Thursday, June 6, 2013

How do you get around Somerville?

The City of Somerville works to encourage active transportation for many reasons: encouraging better health, decreasing emissions, and cutting down traffic congestion...  Biking, walking, and transit ridership is at an all-time high throughout the Boston metro area.  But where are bikes and pedestrians most often in Somerville specifically? Where are they going, and where have they increased or decreased the most? Tracking this data helps us make better and more informed decisions about policies and projects.

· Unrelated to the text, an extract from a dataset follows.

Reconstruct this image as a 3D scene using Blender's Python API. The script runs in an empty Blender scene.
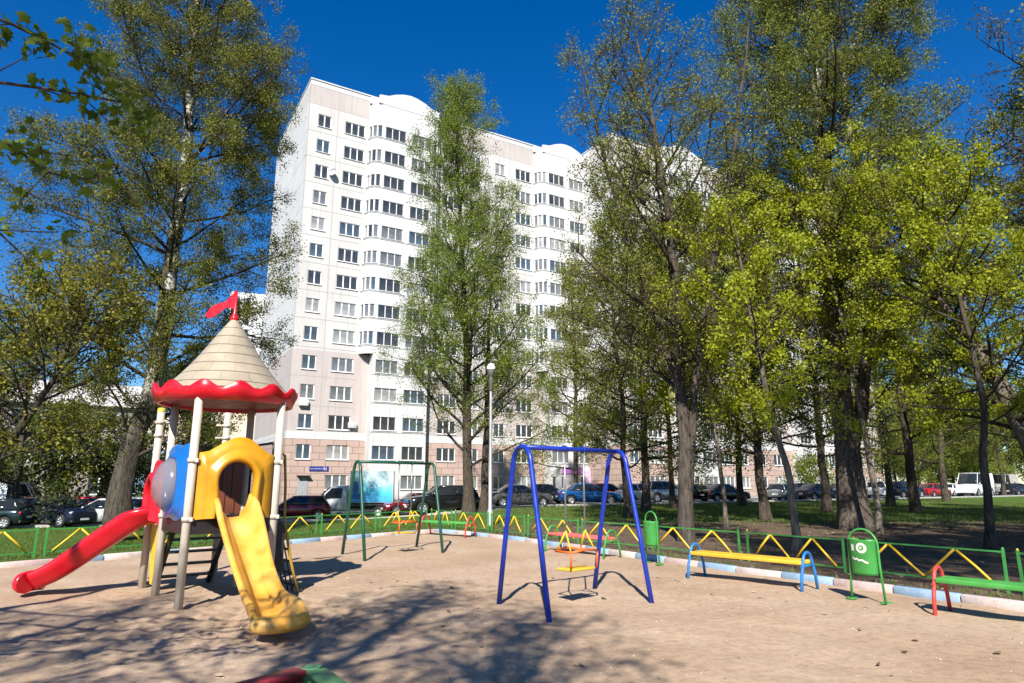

Each year the Office of Strategic Planning and Community Development organizes bike and pedestrian counts at 36 locations around the city. Volunteers counted cyclists, pedestrians, and a few joggers during two rush hour periods (7:15-8:45am and 4:45-6:15pm).  The counters count in 15 minute increments and keep track of movements at each intersection (see diagram), so planners have even more data to work with and can understand how people are moving around Somerville.


These snapshot counts help planners understand current trends – including heavy traffic areas, light traffic areas, and areas of significant change.  Planners can also use these numbers to shape future decisions or evaluate past decisions. For example, an increase in traffic on a recently reconstructed road helps support the idea that the road needed repair.

Stay tuned for posts over the next week with data on both cyclists and pedestrians.




1 comment:

  1. Although Beacon St is the most direct path for me from work to home on bike, the rough pavement and number of summer cyclists and drivers has reached a tipping point. Now, I would much rather take the smooth new pavement and bike lane on Somerville Ave.

    Looking forward to a resurfaced Beacon Street.